Salamanca no es el amoroso multicolor
Baranco de las Cinco Villas, que tanto regalaba a mi vista, pero me hace abrir
los ojos todas las mañanas a sus piedras iluminadas, a sus volúmenes, a sus
tránsitos. Estoy paladeando con el solo eco de mis pasos en el pavimento, -una
fría, pero ideal, banda sonora-, el arte de sus fabulosas iglesias-planeta que giran en torno a las dos
catedrales univitelinas que tiene: hay una Nueva que se adosó a la Vieja
Las iglesias planetarias a que me
refiero son San Esteban, la
Clerecía, la Purísima, pero hay muchos
satélites, tantos que no puedo enumerarlos, iglesias parroquias, capillas-iglesias de conventos, la iglesia
con dos puertas encastrada en la Plaza Mayor, muchas, muchas y cada una con su
encanto.
Al bajar del autobús me sorprendo al ver gente entrando a las siete y veintisiete en
la capilla de San Francisco. En 2012 me parece anacrónico que vayan a desayunar
rutina, gimnasia espiritual, creencias, plegarias, supersticiones... (de
rodillas había dos personas, de las cuatro que vi esta mañana, que he entrado) no
puedo menos que respetar esa voluntad mañanera hurtada a las pegajosas sábanas.
El desayuno alimenticio es una rutina necesaria – agradable para mí- y la verdad
es que no he querido herir con ese aspecto tan rutinario de la palabra (hay repeticiones como la comida diaria que
entiendo placenteras).
Creo que este es Felipe V, el primer borbón que reinó España.
Por las tardes, con luz natural, me he
detenido. Veo a Felipe V en su frontispicio. Deduzco entonces que es, además de
modesta, neoclásica. Poco se podía añadir a la esplendorosa Salamanca
renacentista y barroca. Supongo que en el XXVIII, la ciudad entró en
decadencia. Espronceda en el XIX (hace muchísimo que lo leí) (aunque
recientemente vi que le gustaba a Juan de Mairena) ya pintaba una Salamanca
misteriosa, perdida en un pasado glorioso, pobre, hidalgón, oscuro, miserable.
Veo que la ciudad se despereza: los
barrenderos y operarios de camiones con agua a presión pulen las calles. Los
kiosqueros de los puestos callejeros cuentan los cada vez menos periódicos y
revistas que venden, (antes cargaban fardos atados con cordeles y ocupaban el
suelo delantero, que iban desocupándoles sus clientes a lo largo de la mañana).
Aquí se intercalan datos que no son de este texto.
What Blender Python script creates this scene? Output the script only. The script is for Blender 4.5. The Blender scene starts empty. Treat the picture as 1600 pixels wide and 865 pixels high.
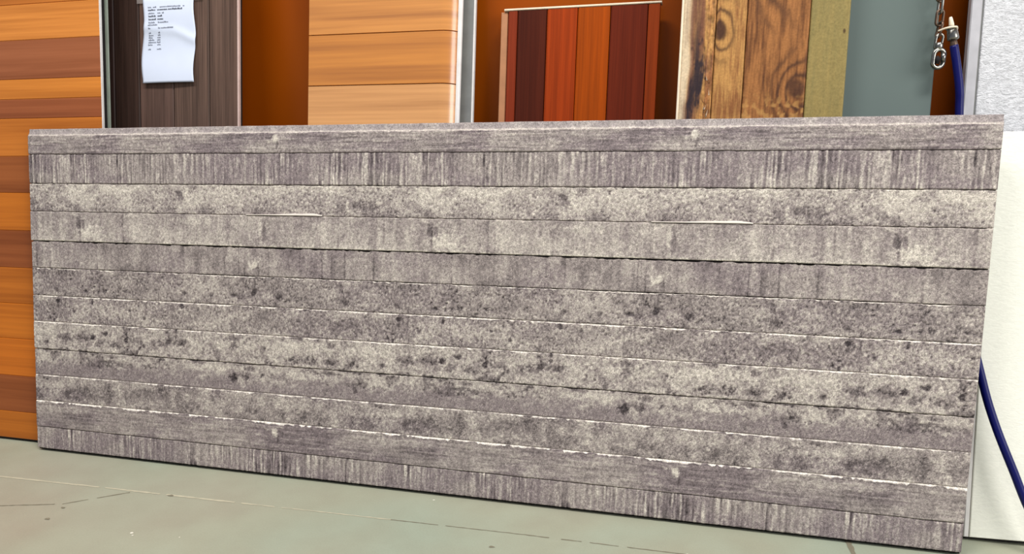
import bpy, math, random
import numpy as np
from mathutils import Vector, Matrix

random.seed(7)
rng = np.random.default_rng(11)
scn = bpy.context.scene
col = scn.collection

# ------------------------------------------------------------------ camera
LIFT = 0.006
cam_d = bpy.data.cameras.new('camera')
cam = bpy.data.objects.new('camera', cam_d)
col.objects.link(cam)
PITCH, ROLL, YAW = 0.22106, 0.00406, -0.25265
fw = Vector((math.sin(YAW) * math.cos(PITCH), math.cos(YAW) * math.cos(PITCH), -math.sin(PITCH)))
ri = fw.cross(Vector((0, 0, 1))).normalized()
up = ri.cross(fw)
r2 = ri * math.cos(ROLL) + up * math.sin(ROLL)
u2 = up * math.cos(ROLL) - ri * math.sin(ROLL)
M = Matrix((r2, u2, -fw)).transposed().to_4x4()
M.translation = Vector((0.43038, -1.08943, 0.51712 + LIFT))
cam.matrix_world = M
cam_d.sensor_width = 36
cam_d.lens = 1150 * 36 / 1600
cam_d.shift_y = 105.3 / 1600
cam_d.clip_start = 0.02
scn.camera = cam

# ------------------------------------------------------------------ world, lamps, exposure
scn.view_settings.view_transform = 'Standard'
scn.view_settings.look = 'None'
scn.view_settings.gamma = 1
scn.view_settings.use_curve_mapping = False
scn.view_settings.exposure = 0.0
w = bpy.data.worlds.new('showroom_ambient')
scn.world = w
w.use_nodes = True
w.node_tree.nodes['Background'].inputs[0].default_value = (0.80, 0.86, 1.0, 1)
w.node_tree.nodes['Background'].inputs[1].default_value = 0.30


def area(name, loc, target, sx, sy, power, color):
    l = bpy.data.lights.new(name, 'AREA')
    l.shape = 'RECTANGLE'
    l.size, l.size_y, l.energy, l.color = sx, sy, power, color
    o = bpy.data.objects.new(name, l)
    col.objects.link(o)
    o.location = loc
    o.rotation_euler = (Vector(target) - Vector(loc)).to_track_quat('-Z', 'Y').to_euler()
    return o


area('ceiling_lamp', (-0.9, -1.15, 3.2), (-0.9, -1.0, 0), 1.4, 0.4, 72, (1.0, 0.98, 0.95))
area('ceiling_lamp', (1.1, -1.15, 3.2), (1.1, -1.0, 0), 1.4, 0.4, 72, (1.0, 0.98, 0.95))
area('doorway_daylight', (3.6, -2.2, 1.6), (0.6, 0, 0.4), 2.2, 2.2, 85, (1.0, 0.99, 0.96))

# ------------------------------------------------------------------ helpers


def lin(c):
    out = []
    for v in c[:3]:
        v = v / 255
        out.append(v / 12.92 if v <= 0.04045 else ((v + 0.055) / 1.055) ** 2.4)
    return tuple(out)


def lin4(c):
    return lin(c) + (1,)


class NT:
    """small node-tree builder"""

    def __init__(self, name, rough=0.5, spec=0.5, metallic=0.0):
        self.m = bpy.data.materials.new(name)
        self.m.use_nodes = True
        self.t = self.m.node_tree
        self.b = self.t.nodes['Principled BSDF']
        self.b.inputs['Roughness'].default_value = rough
        self.b.inputs['Specular IOR Level'].default_value = spec
        self.b.inputs['Metallic'].default_value = metallic

    def n(self, typ, **kw):
        nd = self.t.nodes.new(typ)
        for k, v in kw.items():
            setattr(nd, k, v)
        return nd

    def link(self, a, b):
        self.t.links.new(a, b)

    def coords(self, scale=(1, 1, 1), rand=0.0):
        tc = self.n('ShaderNodeTexCoord')
        mp = self.n('ShaderNodeMapping')
        mp.inputs['Scale'].default_value = scale
        self.link(tc.outputs['Object'], mp.inputs['Vector'])
        if rand:
            oi = self.n('ShaderNodeObjectInfo')
            mul = self.n('ShaderNodeMath', operation='MULTIPLY')
            mul.inputs[1].default_value = rand
            self.link(oi.outputs['Random'], mul.inputs[0])
            cb = self.n('ShaderNodeCombineXYZ')
            for i in range(3):
                self.link(mul.outputs[0], cb.inputs[i])
            self.link(cb.outputs[0], mp.inputs['Location'])
        return mp.outputs[0]

    def noise(self, vec, scale=1.0, detail=3.0, rough=0.55, dist=0.0):
        nd = self.n('ShaderNodeTexNoise')
        nd.inputs['Scale'].default_value = scale
        nd.inputs['Detail'].default_value = detail
        nd.inputs['Roughness'].default_value = rough
        nd.inputs['Distortion'].default_value = dist
        self.link(vec, nd.inputs['Vector'])
        return nd.outputs['Fac']

    def ramp(self, fac, stops):
        nd = self.n('ShaderNodeValToRGB')
        e = nd.color_ramp.elements
        while len(e) < len(stops):
            e.new(0.5)
        for el, (p, c) in zip(e, stops):
            el.position = p
            el.color = c if len(c) == 4 else tuple(c) + (1,)
        self.link(fac, nd.inputs[0])
        return nd.outputs[0]

    def mixc(self, a, b, fac=1.0, mode='MIX'):
        nd = self.n('ShaderNodeMix', data_type='RGBA', blend_type=mode)
        for sock, v in ((nd.inputs[6], a), (nd.inputs[7], b)):
            if isinstance(v, tuple):
                sock.default_value = v if len(v) == 4 else v + (1,)
            else:
                self.link(v, sock)
        if isinstance(fac, (int, float)):
            nd.inputs[0].default_value = fac
        else:
            self.link(fac, nd.inputs[0])
        return nd.outputs[2]

    def color(self, c):
        if isinstance(c, tuple):
            self.b.inputs['Base Color'].default_value = c if len(c) == 4 else c + (1,)
        else:
            self.link(c, self.b.inputs['Base Color'])

    def bump(self, h, strength=0.3, dist=0.001):
        nd = self.n('ShaderNodeBump')
        nd.inputs['Strength'].default_value = strength
        nd.inputs['Distance'].default_value = dist
        self.link(h, nd.inputs['Height'])
        self.link(nd.outputs[0], self.b.inputs['Normal'])


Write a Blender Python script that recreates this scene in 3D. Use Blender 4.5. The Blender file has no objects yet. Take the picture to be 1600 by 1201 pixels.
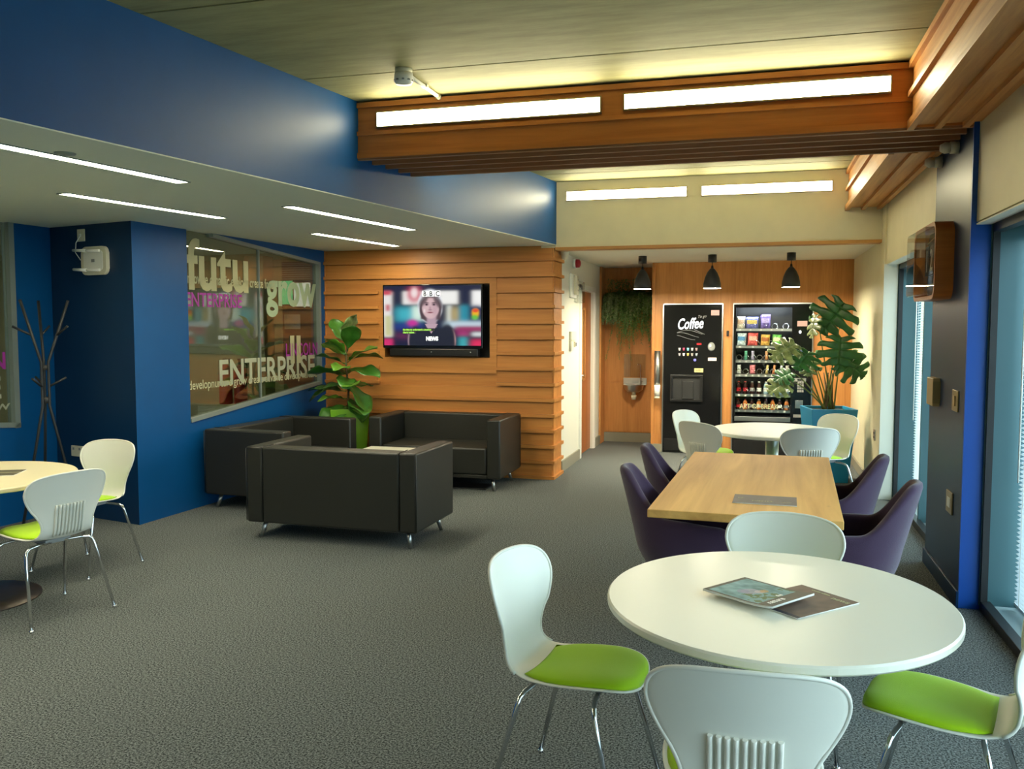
import bpy, bmesh, math, random
import numpy as np
from math import sin, cos, pi, radians, sqrt
from mathutils import Vector, Matrix

S = bpy.context.scene
COL = S.collection

# ------------------------------------------------------------------ camera
FPX = 1370.0
cam_d = bpy.data.cameras.new('camera')
cam = bpy.data.objects.new('camera', cam_d)
COL.objects.link(cam)
cam_d.sensor_fit = 'HORIZONTAL'
cam_d.sensor_width = 36.0
cam_d.lens = 36.0 * FPX / 1600.0
cam_d.clip_start = 0.05
cam.location = (0, 0, 1.6)
cam.rotation_euler = (pi / 2 - math.atan(91 / 1370), 0, math.atan(380 / 1370))
S.camera = cam

# ------------------------------------------------------------------ world, light, exposure
w = bpy.data.worlds.new('sky')
S.world = w
w.use_nodes = True
bg = w.node_tree.nodes['Background']
bg.inputs['Color'].default_value = (0.72, 0.88, 1.0, 1)
bg.inputs['Strength'].default_value = 3.2
S.view_settings.view_transform = 'Standard'
S.view_settings.look = 'None'
S.view_settings.gamma = 1.0
S.view_settings.use_curve_mapping = False
S.view_settings.exposure = 1.58
LAMP_BEAM = 12.0      # emission of the diffusers set in beam and header
LAMP_STRIP = 22.0     # emission of the recessed ceiling strips
LAMP_PENDANT = 140.0
TVGAIN = 0.33
try:
    S.cycles.max_bounces = 8
    S.cycles.diffuse_bounces = 5
    S.cycles.glossy_bounces = 4
    S.cycles.transparent_max_bounces = 12
    S.cycles.sample_clamp_indirect = 6.0
    S.cycles.caustics_reflective = False
    S.cycles.caustics_refractive = False
except Exception:
    pass

def portal(name, loc, sx, sy, rot):
    l = bpy.data.lights.new(name, 'AREA')
    l.shape = 'RECTANGLE'; l.size = sx; l.size_y = sy
    l.cycles.is_portal = True
    o = bpy.data.objects.new(name, l); COL.objects.link(o)
    o.location = loc; o.rotation_euler = rot
portal('window_portal', (1.52, 1.9, 1.1), 2.2, 7.0, (0, pi / 2, 0))
portal('window_portal', (1.52, 7.5, 1.1), 2.2, 2.3, (0, pi / 2, 0))

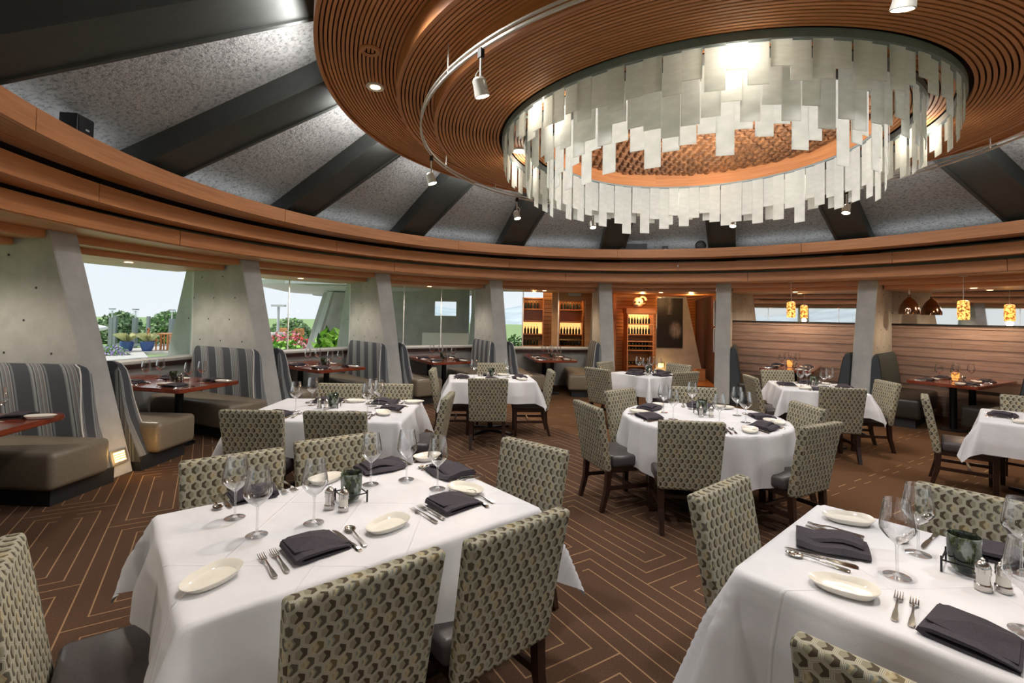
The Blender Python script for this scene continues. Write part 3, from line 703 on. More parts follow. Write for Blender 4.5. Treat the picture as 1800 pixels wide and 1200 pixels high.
def ctable(key, cx, cy, rot, hx, hy, label, over=.31, rnd=None, clabel=''):
    t = thing('dining_table', label, 'table', (cx, cy, 0), rad(rot))
    if rnd: MB().lathe([(0, TT-.035), (rnd-.01, TT-.035), (rnd-.004, TT-.008), (0, TT-.008)], 40).obj('tabletop', 'leg_wood', t, smooth=False)
    else: MB().box(-hx+.02, hx-.02, -hy+.02, hy-.02, TT-.04, TT-.008).obj('tabletop', 'leg_wood', t)
    MB().lathe([(.04, .03), (.04, TT-.04)], 14).obj('column', 'black_metal', t, smooth=True)
    for a in (45, 135, 225, 315):
        c, s = math.cos(rad(a)), math.sin(rad(a)); L_ = min(.42, (hx+hy)*.42)
        MB().loft([[(-s*.04, c*.04, .0), (s*.04, -c*.04, 0), (s*.04, -c*.04, .07), (-s*.04, c*.04, .07)], [(c*L_-s*.03, s*L_+c*.03, .0), (c*L_+s*.03, s*L_-c*.03, 0), (c*L_+s*.03, s*L_-c*.03, .022), (c*L_-s*.03, s*L_+c*.03, .022)]]).obj('foot', 'black_metal', t)
    v, f = cloth_mesh(hx, hy, over, rnd, seed=int(abs(cx*100)))
    o = mk('tablecloth', v, f, 'linen', None, (cx, cy, TT+.001), rad(rot)); smooth_by(o.data, 80); tag(o, clabel, 'tablecloth', 'white tablecloths')
    tables[key] = (cx, cy, rot)
ctable('t1', -.74, 2.37, 40, .755, .52, 'pedestal table under the front left cloth', clabel='white cloth on the front left table, its corner point hanging over the carpet')
ctable('t2', -1.72, 4.86, 1, .75, .57, 'pedestal table under the second cloth on the left', clabel='white cloth on the second table from the front at the left')
ctable('t3', -.30, 7.48, 7, .64, .43, 'pedestal table in the middle distance with cross foot in view', clabel='white cloth on the small table in the middle distance')
ctable('tr', 1.90, 4.80, 0, .8, .8, 'pedestal table under the round cloth', rnd=.77, over=.47, clabel='white cloth falling in folds around the round table')
ctable('t5', 2.38, 8.42, 30, .46, .46, 'pedestal table before the passage to the cabinet', clabel='white cloth on the far table before the passage')
ctable('t6', 4.46, 7.15, -18, .53, .53, 'pedestal table before the dark booths', clabel='white cloth on the table before the dark booths, corner hanging at its right')
ctable('t7', 5.40, 4.86, 45, .53, .53, 'pedestal table cut by the right edge', clabel='white cloth on the table cut by the right edge, pointed corner hanging')
ctable('t8', 1.752, 1.685, 42, .525, .75, 'pedestal table under the front right cloth', over=.42, clabel='white cloth on the front right table')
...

Hoy con una mínima repisa ponen cuatro o cinco ejemplares de cada cabecera, salvo
de el periódico local La Gaceta, del que puede que haya veinte o veinticinco.
Algún día desaparecerán los kioskos como
desaparecieron las cabinas telefónicas.
Es curioso: en mis años 80 las cabinas
estaban casi siempre ocupadas y la gente hacíamos cola a partir
las 8 de la tarde en que empezaba la tarifa reducida para llamar a casa.
Hoy no veo cabinas, y nunca más colas a su alrededor, los pocos que las usan
son inmigrantes (supongo que habrá alguna tarifa de oferta para llamar a sus
lejanos países). Otro gran negocio de los años 80 y 90 fueron los estancos: se
pagaban traspasos millonarios por ellos. Hoy, entre las prohibiciones y la
fiscalidad, la crisis los acabará de jibarizar.
No voy a olvidarme de La Guerra. Quizá en
primavera acuda alguna tarde a investigar al famoso “Archivo de Salamanca”; hay
muchos flecos que tengo por ahí.
El obispo cedió este palacio episcopal para
que Franco dirigiera la cruzada. (Algún día pondré aquí todas las fotos que
debo)
Desde el salmantino aeródromo de Matacán
despegaban los Heinkel y los Junkers a bombardear Madrid.
De aperitivo os contaré una emoción menos
pública: en el edificio donde están mis juzgados hay dos plantas subterráneas:
la planta –2 aún se llama en el directorio de metacrilato “calabozos”. A mis
compañeros (sobre todo a mis compañeras) no les gusta bajar allí, que es donde
tenemos el archivo. Eran los calabozos del cuartel de la Guardia Civil. Cuando
los transito pienso en la gente que estuvo en el 36 cavilando, temiendo,
desesperando que una noche o una madrugada les dieran el “paseo” hasta las
tapias del cementerio. Mi emoción está con los no vieron nunca la luz del día.